* **Aim of the task**:
Give back exactly the lines from the start of the listing to the line containing "YF = D - DP", inclusive, and nothing beyond them.

* **Recorded data**:
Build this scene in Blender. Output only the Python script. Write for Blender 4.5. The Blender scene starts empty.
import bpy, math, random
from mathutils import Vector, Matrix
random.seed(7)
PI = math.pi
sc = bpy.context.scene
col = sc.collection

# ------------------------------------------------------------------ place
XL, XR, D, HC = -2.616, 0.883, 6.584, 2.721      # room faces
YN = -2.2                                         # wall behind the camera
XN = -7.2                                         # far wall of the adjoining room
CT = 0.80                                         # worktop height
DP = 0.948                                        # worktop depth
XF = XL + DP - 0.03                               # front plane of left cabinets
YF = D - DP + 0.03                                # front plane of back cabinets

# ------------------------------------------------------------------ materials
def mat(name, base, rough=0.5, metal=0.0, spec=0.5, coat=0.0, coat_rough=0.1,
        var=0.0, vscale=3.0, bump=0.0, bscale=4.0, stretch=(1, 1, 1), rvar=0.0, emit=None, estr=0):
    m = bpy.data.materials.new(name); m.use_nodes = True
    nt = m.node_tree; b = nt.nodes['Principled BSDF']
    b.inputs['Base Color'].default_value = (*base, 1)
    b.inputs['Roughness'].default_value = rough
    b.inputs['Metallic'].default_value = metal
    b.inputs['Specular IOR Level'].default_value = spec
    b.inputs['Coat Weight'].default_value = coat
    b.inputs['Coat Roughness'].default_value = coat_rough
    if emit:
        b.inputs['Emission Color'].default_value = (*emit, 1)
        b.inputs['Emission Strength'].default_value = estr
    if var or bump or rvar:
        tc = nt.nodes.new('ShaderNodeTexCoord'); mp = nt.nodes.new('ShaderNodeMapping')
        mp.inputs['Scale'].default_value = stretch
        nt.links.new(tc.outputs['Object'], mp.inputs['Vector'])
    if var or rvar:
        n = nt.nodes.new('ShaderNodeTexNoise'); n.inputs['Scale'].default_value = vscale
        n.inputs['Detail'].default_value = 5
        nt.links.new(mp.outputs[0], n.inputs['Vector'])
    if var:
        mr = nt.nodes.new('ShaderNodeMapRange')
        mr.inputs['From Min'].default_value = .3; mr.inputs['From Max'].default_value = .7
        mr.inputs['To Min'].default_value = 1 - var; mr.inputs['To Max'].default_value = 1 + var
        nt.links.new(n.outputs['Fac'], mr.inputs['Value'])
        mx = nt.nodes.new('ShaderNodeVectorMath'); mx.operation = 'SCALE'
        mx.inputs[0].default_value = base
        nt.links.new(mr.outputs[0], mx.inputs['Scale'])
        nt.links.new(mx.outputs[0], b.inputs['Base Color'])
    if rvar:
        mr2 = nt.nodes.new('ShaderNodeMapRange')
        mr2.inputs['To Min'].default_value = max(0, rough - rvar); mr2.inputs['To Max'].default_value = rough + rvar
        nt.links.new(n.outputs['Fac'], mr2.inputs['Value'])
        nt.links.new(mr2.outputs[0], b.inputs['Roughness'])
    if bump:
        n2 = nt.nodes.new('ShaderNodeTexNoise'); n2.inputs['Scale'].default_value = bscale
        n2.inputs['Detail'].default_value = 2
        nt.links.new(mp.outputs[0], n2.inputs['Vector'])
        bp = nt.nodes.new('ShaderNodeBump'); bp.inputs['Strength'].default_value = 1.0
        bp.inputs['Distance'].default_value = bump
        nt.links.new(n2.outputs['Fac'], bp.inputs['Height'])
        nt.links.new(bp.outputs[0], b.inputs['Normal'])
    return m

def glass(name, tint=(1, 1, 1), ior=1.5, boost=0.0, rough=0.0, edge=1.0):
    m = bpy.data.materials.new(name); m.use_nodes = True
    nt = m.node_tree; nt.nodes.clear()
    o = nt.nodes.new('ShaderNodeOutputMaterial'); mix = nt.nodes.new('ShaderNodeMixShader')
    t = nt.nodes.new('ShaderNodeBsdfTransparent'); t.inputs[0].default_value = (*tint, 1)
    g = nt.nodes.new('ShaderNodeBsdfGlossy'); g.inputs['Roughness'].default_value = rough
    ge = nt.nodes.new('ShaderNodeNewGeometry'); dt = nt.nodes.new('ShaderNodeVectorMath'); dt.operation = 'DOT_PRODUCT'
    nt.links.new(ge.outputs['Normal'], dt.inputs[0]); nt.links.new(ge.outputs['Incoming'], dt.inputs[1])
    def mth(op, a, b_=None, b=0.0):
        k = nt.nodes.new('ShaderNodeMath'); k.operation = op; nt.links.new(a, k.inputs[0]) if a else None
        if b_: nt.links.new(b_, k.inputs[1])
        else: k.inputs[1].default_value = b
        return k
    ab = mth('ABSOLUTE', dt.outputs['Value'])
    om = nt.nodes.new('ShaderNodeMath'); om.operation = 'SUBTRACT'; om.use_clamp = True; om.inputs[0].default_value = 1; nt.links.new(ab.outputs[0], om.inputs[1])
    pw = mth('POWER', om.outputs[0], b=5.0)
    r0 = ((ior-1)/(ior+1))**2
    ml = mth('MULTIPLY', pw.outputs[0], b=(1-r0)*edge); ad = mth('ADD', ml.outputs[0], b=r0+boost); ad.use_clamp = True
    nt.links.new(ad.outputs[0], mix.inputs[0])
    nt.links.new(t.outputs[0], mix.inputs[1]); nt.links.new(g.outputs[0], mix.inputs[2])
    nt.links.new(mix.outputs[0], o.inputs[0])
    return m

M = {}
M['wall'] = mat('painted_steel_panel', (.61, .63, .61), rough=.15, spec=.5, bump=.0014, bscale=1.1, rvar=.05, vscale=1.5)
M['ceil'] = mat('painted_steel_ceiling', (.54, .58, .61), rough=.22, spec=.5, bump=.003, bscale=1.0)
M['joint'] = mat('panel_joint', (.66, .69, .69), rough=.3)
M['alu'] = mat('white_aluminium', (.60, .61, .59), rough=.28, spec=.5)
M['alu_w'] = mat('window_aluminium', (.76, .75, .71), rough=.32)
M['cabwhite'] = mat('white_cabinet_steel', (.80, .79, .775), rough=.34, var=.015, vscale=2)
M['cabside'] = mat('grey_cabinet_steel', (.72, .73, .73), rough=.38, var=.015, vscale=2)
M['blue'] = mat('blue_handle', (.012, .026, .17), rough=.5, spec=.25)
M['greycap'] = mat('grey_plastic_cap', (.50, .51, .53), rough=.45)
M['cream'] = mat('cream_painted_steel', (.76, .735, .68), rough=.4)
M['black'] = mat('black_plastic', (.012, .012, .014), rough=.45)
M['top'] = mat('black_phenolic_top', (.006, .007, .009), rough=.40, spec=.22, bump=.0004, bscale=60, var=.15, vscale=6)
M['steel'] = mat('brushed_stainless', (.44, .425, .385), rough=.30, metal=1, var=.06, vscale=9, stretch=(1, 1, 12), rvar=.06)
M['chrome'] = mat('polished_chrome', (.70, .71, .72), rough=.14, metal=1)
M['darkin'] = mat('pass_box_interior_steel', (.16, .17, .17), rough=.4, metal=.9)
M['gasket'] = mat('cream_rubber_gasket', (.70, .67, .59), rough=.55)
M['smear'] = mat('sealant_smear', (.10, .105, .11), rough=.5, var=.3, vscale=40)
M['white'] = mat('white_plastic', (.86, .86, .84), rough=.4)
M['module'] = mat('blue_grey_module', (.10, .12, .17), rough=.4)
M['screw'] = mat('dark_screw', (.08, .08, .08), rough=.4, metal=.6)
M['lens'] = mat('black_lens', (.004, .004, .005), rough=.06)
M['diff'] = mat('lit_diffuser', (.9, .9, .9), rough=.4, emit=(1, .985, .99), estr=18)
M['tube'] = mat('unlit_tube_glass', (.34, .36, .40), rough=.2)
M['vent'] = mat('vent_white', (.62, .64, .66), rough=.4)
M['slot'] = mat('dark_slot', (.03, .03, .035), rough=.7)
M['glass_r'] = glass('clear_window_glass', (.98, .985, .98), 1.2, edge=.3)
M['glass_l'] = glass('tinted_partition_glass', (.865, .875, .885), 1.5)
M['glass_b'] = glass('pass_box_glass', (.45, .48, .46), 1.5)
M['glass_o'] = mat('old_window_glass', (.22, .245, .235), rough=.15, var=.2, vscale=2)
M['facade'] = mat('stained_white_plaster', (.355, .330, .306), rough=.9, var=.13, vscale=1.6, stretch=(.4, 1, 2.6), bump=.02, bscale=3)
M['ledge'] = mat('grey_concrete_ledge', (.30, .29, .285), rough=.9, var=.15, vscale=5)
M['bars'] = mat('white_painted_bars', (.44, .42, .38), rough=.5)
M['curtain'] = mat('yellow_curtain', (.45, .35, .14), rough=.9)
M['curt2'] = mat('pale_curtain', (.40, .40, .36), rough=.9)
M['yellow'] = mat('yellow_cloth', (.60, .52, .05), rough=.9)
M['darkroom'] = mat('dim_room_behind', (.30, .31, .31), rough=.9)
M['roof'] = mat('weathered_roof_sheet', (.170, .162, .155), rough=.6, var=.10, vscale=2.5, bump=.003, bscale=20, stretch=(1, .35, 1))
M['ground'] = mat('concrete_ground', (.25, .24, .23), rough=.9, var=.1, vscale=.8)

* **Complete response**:
Build this scene in Blender. Output only the Python script. Write for Blender 4.5. The Blender scene starts empty.
import bpy, math, random
from mathutils import Vector, Matrix
random.seed(7)
PI = math.pi
sc = bpy.context.scene
col = sc.collection

# ------------------------------------------------------------------ place
XL, XR, D, HC = -2.616, 0.883, 6.584, 2.721      # room faces
YN = -2.2                                         # wall behind the camera
XN = -7.2                                         # far wall of the adjoining room
CT = 0.80                                         # worktop height
DP = 0.948                                        # worktop depth
XF = XL + DP - 0.03                               # front plane of left cabinets
YF = D - DP + 0.03                                # front plane of back cabinets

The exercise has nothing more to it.